Goal of the exercise: Print the lines starting at the line containing "Write the bpy" and ending at the line containing "scene.cycles.use_denoising = True", exactly and in full, without the pictures.

--- Start Rows ---

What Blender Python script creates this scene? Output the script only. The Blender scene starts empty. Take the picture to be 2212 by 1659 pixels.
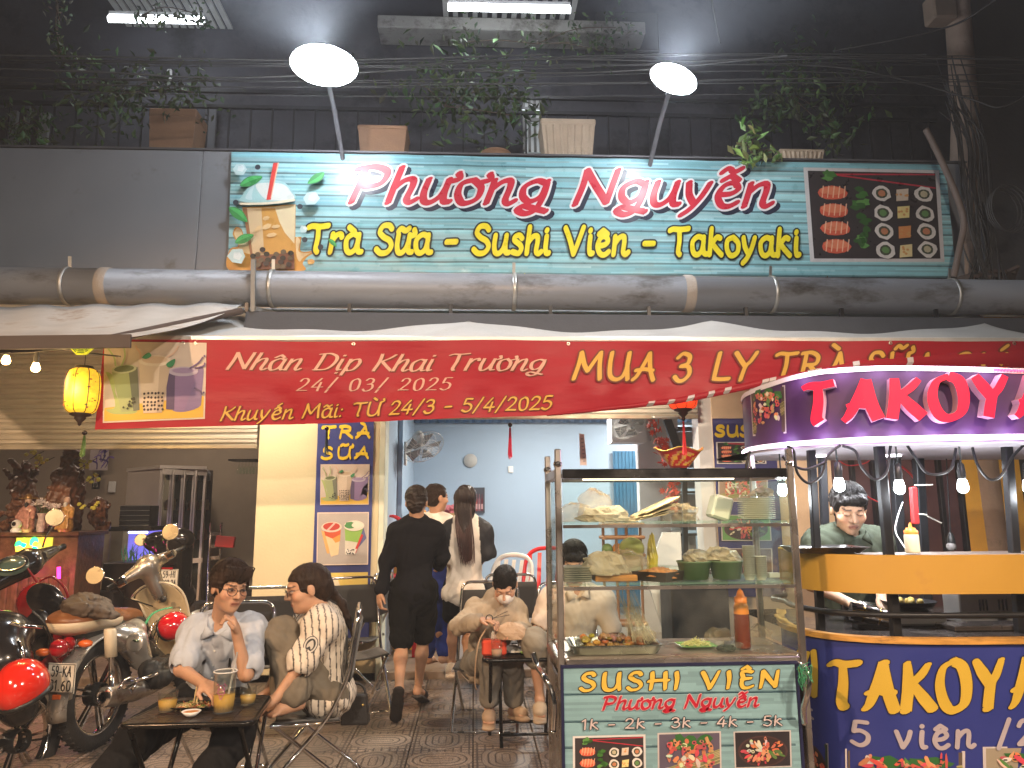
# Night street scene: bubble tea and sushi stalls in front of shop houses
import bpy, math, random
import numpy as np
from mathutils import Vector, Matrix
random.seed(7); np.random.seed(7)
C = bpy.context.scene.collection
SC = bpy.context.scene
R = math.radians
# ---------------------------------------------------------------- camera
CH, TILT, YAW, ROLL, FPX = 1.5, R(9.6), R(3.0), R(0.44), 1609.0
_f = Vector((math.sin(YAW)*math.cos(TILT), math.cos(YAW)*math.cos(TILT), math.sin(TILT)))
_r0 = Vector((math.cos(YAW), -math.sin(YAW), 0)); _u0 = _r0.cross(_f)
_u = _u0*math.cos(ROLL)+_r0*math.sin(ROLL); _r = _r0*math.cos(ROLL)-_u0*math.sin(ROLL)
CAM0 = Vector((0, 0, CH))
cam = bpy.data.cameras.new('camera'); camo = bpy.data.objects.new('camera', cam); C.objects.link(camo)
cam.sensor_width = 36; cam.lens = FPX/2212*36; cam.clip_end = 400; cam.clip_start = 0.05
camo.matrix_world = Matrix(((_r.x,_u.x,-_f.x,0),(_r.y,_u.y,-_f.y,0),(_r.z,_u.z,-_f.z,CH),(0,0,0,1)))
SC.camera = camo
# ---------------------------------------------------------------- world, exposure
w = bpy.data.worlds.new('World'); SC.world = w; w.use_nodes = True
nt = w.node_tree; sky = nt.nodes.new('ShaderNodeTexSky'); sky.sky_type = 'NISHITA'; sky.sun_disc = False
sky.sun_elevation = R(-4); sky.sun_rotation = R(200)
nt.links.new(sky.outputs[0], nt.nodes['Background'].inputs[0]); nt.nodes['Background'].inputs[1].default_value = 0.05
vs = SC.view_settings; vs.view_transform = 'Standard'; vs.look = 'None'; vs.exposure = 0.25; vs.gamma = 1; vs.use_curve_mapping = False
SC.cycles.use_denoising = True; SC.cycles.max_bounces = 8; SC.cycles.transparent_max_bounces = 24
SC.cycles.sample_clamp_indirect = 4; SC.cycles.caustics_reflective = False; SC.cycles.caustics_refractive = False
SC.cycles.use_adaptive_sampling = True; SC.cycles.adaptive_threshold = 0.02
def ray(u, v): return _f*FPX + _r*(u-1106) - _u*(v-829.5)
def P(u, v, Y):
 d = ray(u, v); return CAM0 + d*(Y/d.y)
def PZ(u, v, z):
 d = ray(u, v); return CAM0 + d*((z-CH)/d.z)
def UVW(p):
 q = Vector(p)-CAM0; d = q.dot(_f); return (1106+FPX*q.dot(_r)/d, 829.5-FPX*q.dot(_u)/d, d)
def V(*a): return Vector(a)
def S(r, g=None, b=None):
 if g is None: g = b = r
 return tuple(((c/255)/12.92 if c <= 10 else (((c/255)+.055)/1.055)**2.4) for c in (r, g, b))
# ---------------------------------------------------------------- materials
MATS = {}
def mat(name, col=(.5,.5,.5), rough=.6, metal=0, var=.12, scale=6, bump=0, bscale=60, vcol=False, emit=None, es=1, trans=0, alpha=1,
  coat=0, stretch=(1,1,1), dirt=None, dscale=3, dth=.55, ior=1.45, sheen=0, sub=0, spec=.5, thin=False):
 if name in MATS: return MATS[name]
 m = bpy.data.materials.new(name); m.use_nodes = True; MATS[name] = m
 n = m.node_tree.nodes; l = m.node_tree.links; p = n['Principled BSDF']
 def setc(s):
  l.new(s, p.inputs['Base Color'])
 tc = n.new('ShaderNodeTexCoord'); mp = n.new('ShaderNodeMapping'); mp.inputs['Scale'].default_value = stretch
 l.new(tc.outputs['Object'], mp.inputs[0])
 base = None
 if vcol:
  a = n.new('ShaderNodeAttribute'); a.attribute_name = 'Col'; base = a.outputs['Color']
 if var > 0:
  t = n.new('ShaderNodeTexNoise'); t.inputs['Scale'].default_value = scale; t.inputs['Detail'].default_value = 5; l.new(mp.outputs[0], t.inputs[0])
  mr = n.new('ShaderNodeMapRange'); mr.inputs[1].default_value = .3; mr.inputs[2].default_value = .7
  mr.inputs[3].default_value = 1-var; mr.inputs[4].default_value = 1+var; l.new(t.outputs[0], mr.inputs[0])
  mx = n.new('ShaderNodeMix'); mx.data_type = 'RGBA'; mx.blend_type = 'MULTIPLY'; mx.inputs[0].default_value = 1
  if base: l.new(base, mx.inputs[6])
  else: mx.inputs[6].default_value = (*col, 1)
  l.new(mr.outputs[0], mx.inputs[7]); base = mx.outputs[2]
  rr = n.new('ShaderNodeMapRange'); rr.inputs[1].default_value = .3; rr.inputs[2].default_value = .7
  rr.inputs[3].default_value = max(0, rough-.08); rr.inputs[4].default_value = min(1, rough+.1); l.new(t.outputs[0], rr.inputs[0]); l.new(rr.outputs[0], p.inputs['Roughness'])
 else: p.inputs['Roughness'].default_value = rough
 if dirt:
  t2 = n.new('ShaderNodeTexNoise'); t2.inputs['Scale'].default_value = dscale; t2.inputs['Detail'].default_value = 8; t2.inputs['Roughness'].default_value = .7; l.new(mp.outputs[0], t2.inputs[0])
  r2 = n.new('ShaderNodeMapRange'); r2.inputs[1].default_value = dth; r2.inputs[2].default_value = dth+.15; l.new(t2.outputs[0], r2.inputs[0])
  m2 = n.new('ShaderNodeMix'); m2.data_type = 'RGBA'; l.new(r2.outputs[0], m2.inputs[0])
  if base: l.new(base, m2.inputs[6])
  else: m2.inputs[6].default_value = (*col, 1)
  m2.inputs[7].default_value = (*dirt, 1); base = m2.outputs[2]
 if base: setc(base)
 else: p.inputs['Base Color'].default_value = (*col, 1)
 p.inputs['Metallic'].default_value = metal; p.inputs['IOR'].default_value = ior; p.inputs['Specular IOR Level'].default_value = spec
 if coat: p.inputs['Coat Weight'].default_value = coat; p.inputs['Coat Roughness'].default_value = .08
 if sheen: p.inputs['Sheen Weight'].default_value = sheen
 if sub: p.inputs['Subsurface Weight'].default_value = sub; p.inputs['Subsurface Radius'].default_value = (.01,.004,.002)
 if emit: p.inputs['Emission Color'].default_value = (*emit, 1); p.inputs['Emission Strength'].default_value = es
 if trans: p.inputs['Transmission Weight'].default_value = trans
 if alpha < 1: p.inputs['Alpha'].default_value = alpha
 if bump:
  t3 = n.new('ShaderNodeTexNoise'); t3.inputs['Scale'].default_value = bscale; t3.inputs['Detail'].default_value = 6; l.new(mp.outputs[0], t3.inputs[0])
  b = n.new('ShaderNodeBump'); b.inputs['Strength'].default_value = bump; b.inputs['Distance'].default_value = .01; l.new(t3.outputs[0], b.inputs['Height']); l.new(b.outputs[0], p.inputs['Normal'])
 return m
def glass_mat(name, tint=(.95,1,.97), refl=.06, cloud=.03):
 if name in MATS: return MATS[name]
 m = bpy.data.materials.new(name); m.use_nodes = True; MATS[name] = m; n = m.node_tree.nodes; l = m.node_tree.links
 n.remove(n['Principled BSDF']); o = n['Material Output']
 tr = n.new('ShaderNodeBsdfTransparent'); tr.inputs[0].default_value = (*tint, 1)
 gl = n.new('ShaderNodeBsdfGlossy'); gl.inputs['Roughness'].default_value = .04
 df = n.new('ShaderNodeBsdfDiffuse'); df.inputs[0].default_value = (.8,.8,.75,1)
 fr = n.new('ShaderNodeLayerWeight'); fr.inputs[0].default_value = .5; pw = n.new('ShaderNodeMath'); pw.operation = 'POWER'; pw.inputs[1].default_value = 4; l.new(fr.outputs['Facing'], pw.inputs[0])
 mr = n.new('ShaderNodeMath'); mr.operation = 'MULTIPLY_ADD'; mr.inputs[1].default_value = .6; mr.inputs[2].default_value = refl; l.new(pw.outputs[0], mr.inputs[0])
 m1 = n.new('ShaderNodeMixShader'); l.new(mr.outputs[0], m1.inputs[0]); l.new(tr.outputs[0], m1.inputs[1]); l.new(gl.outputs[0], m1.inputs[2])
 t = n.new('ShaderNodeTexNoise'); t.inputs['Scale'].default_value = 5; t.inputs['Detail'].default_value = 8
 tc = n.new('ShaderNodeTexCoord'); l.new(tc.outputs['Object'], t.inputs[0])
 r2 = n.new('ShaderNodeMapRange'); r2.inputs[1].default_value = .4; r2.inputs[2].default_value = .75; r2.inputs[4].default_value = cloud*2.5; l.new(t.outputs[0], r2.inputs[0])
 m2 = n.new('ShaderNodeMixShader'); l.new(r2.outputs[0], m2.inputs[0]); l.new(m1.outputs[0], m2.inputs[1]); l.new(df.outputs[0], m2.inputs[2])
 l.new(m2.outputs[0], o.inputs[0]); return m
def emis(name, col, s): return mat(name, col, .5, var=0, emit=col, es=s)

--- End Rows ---
--- Start Rows ---

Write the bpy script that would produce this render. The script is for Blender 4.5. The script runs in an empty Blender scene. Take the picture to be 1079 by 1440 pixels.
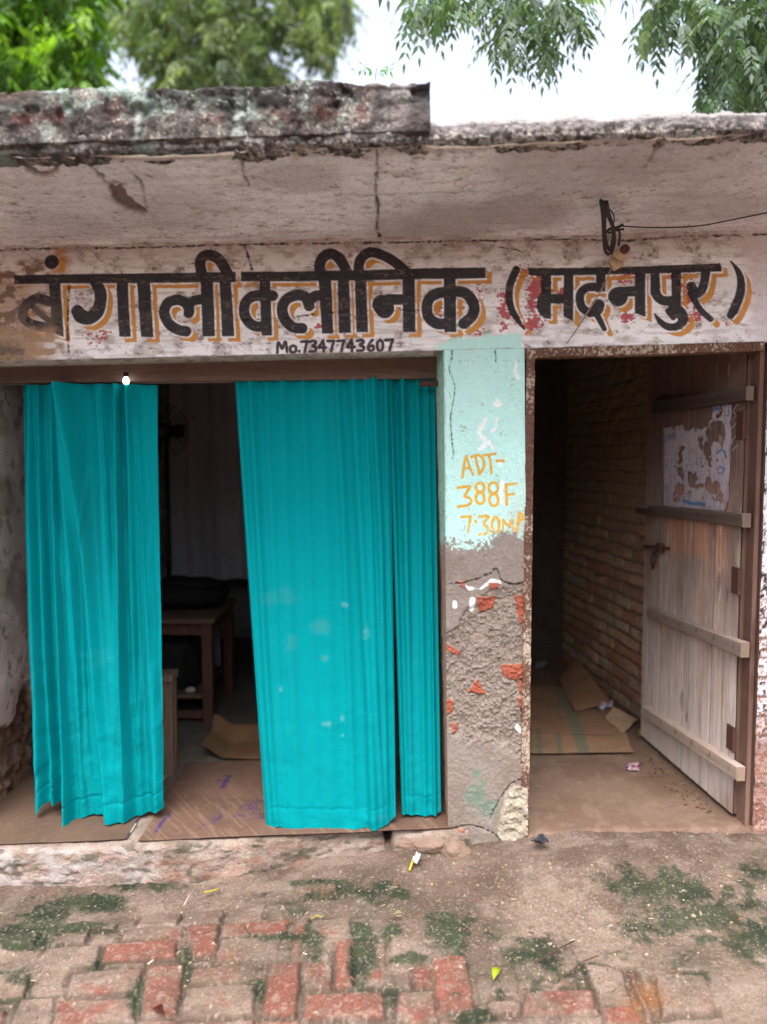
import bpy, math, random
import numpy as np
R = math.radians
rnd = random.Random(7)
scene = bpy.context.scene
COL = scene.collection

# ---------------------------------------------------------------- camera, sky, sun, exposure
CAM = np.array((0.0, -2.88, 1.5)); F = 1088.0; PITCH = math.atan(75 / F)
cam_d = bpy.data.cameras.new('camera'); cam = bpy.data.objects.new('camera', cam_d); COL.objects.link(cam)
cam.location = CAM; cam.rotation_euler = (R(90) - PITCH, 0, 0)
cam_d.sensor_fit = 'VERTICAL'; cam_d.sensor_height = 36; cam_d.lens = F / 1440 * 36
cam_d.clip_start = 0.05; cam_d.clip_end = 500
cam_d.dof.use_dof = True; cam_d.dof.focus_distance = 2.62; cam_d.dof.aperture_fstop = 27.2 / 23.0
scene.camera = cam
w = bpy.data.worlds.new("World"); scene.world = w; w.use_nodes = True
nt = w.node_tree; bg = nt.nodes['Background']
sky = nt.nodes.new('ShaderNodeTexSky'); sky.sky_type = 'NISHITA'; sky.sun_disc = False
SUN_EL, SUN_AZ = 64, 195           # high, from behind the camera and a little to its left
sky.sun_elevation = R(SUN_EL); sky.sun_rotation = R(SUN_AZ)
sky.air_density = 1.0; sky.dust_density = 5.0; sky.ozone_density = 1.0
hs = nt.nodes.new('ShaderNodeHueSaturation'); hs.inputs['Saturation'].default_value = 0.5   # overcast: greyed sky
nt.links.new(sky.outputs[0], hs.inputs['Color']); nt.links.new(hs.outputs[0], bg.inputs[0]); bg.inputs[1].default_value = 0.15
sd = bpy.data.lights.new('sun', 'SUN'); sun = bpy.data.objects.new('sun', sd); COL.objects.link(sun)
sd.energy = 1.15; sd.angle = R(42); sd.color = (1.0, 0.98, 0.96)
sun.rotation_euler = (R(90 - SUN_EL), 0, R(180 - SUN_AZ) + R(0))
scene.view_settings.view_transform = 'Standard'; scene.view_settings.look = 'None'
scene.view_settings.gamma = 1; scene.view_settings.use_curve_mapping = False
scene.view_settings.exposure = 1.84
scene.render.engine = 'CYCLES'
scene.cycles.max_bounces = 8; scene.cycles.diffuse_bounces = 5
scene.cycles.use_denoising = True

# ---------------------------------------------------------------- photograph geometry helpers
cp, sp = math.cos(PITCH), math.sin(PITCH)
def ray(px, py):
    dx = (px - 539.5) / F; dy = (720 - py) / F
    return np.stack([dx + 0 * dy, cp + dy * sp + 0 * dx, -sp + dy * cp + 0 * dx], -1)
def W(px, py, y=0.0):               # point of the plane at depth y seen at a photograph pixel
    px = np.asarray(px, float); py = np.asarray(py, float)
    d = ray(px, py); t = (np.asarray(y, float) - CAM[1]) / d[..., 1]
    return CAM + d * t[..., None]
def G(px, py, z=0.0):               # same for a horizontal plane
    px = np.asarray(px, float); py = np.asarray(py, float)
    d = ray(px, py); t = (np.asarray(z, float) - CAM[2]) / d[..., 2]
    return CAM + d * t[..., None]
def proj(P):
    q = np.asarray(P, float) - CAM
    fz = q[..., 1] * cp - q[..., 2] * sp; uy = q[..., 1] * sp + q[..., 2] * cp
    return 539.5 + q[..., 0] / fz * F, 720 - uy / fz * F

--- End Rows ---

Completed task:
Write the bpy script that would produce this render. The script is for Blender 4.5. The script runs in an empty Blender scene. Take the picture to be 1079 by 1440 pixels.
import bpy, math, random
import numpy as np
R = math.radians
rnd = random.Random(7)
scene = bpy.context.scene
COL = scene.collection

# ---------------------------------------------------------------- camera, sky, sun, exposure
CAM = np.array((0.0, -2.88, 1.5)); F = 1088.0; PITCH = math.atan(75 / F)
cam_d = bpy.data.cameras.new('camera'); cam = bpy.data.objects.new('camera', cam_d); COL.objects.link(cam)
cam.location = CAM; cam.rotation_euler = (R(90) - PITCH, 0, 0)
cam_d.sensor_fit = 'VERTICAL'; cam_d.sensor_height = 36; cam_d.lens = F / 1440 * 36
cam_d.clip_start = 0.05; cam_d.clip_end = 500
cam_d.dof.use_dof = True; cam_d.dof.focus_distance = 2.62; cam_d.dof.aperture_fstop = 27.2 / 23.0
scene.camera = cam
w = bpy.data.worlds.new("World"); scene.world = w; w.use_nodes = True
nt = w.node_tree; bg = nt.nodes['Background']
sky = nt.nodes.new('ShaderNodeTexSky'); sky.sky_type = 'NISHITA'; sky.sun_disc = False
SUN_EL, SUN_AZ = 64, 195           # high, from behind the camera and a little to its left
sky.sun_elevation = R(SUN_EL); sky.sun_rotation = R(SUN_AZ)
sky.air_density = 1.0; sky.dust_density = 5.0; sky.ozone_density = 1.0
hs = nt.nodes.new('ShaderNodeHueSaturation'); hs.inputs['Saturation'].default_value = 0.5   # overcast: greyed sky
nt.links.new(sky.outputs[0], hs.inputs['Color']); nt.links.new(hs.outputs[0], bg.inputs[0]); bg.inputs[1].default_value = 0.15
sd = bpy.data.lights.new('sun', 'SUN'); sun = bpy.data.objects.new('sun', sd); COL.objects.link(sun)
sd.energy = 1.15; sd.angle = R(42); sd.color = (1.0, 0.98, 0.96)
sun.rotation_euler = (R(90 - SUN_EL), 0, R(180 - SUN_AZ) + R(0))
scene.view_settings.view_transform = 'Standard'; scene.view_settings.look = 'None'
scene.view_settings.gamma = 1; scene.view_settings.use_curve_mapping = False
scene.view_settings.exposure = 1.84
scene.render.engine = 'CYCLES'
scene.cycles.max_bounces = 8; scene.cycles.diffuse_bounces = 5
scene.cycles.use_denoising = True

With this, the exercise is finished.